Snacks are increasingly being swapped for meals in India: Mondelez study

Indians are snacking a lot more during the day, sometimes replacing a whole meal with small snacks consumed throughout the day, according to findings of the State of Snacking survey by consumer goods company Mondelez.


The American packaged foods company, popular for brands such as Oreo, Cadbury Dairy Milk, Tang, Ritz, among others, partnered with The Harris Poll to research snacking habits of 6,068 global adults; the research spanned 12 markets. Over 500 consumers were surveyed in India.


Snacks are increasingly being swapped for meals in India, according to findings of the study released on Thursday. “The average Indian adult now eat more snacks than meals on a given day, with 7 in 10 saying that they snack more today than they did a year ago." Over 70% of those surveyed by Mondelez in India agreed that they indulge in higher instances of snacking through the day compared to a year ago; this is far more than the global average of over 22%. And that they plan to snack more often in the next year, the study said. Indians consume 2.70 snacks, compared to 2.37 meals in a day.


Last year, Mondelez outlined its long-term strategy to highlight its renewed focus on “snacking" across markets. In 2018, Dirk Van de Put, chief executive officer, Mondelez International, told analysts and investors that the company now aims to have a “more holistic view of consumer snacking behaviors to sharpen brand positioning in clear demand spaces". Snacking is now a key priority area for the company that competes with companies such as Nestle, and Mars, globally. The State of Snacking survey is thus the company’s maiden attempt to understand global, and local preferences for snacks through the day and perhaps offer more tailored packaged foods in line with such shifting trends.


In India, snacking is clearly becoming a big trend with more companies looking at expanding their portfolio beyond chips and cookies.


The maker of Oreo cookies and Dairy Milk chocolate said that 71% of Indian adults prefer to eat many small meals throughout the day, as opposed to a few large ones. That’s way higher than the global average. The insights, said Siddhartha Mukherjee, senior director, strategy, insights and analytics, Mondelez India, are shaping the way consumers and companies are responding to snacking. “There is a clear movement, consumers are moving to larger number of snacking occasions, clear shift that trend quite pronounced in India compared to the rest of the globe," he added. One thing is emerging clearly, changing lifestyle trends, like time compression across emerging and developed markets are pushing the move towards increased snacking.

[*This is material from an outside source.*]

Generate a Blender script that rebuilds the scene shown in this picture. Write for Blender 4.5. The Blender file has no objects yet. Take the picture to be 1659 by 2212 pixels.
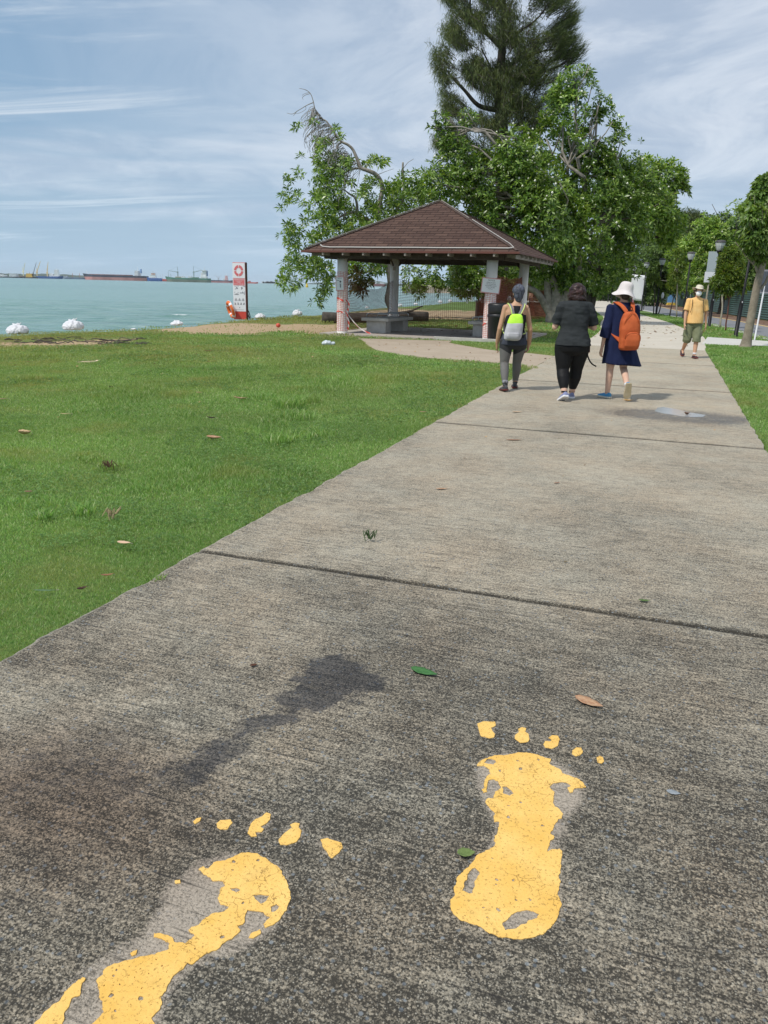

In fact, increased instances of snacking is a global trend too, especially as time-starved millennials seek more options. “The average adult now eats more snacks than meals on a given day, with younger consumers and those in developing markets particularly leaning into snacks as a meal replacement." This goes to say that consumption of small, and more frequent meals is on the rise; this is especially true of younger consumers. Interestingly, most Indian consumer snack mostly in the morning, especially before breakfast (31%). "Indians are habitual snackers, with 77% saying they “tend to snack around the same time each day", the study said. That’s much higher than the global average of 11%.


Moreover, study also found that consumers associate food with their local culture. As a result, Indians are “more likely than those in other countries to participate in cultural snacking rituals daily, with 3 in 4 Indian adults saying that food is a major part of their identity. Furthermore, 7 in 10 say they connect with their culture through the snacks they eat, reflecting the growing prominence of local foods and snacking options that have emerged in the country". Half of those surveyed participate in what Mondelez calls “cultural snacking" ritual daily as it offers them variety, and helps shape their sense of identity, apart from developing a strong cultural connect.


Interestingly, Indians continue to seek both indulgence and health from their snacks and meals, the study found out. “79% of adults in India appreciate the option of both healthy and indulgent snacks depending on the moment of need," the study noted.


Mukherjee added that the company has done more in the area of portion control, and providing offerings such as a low-sugar variant of its popular Dairy Milk chocolate brand rolled out earlier this year.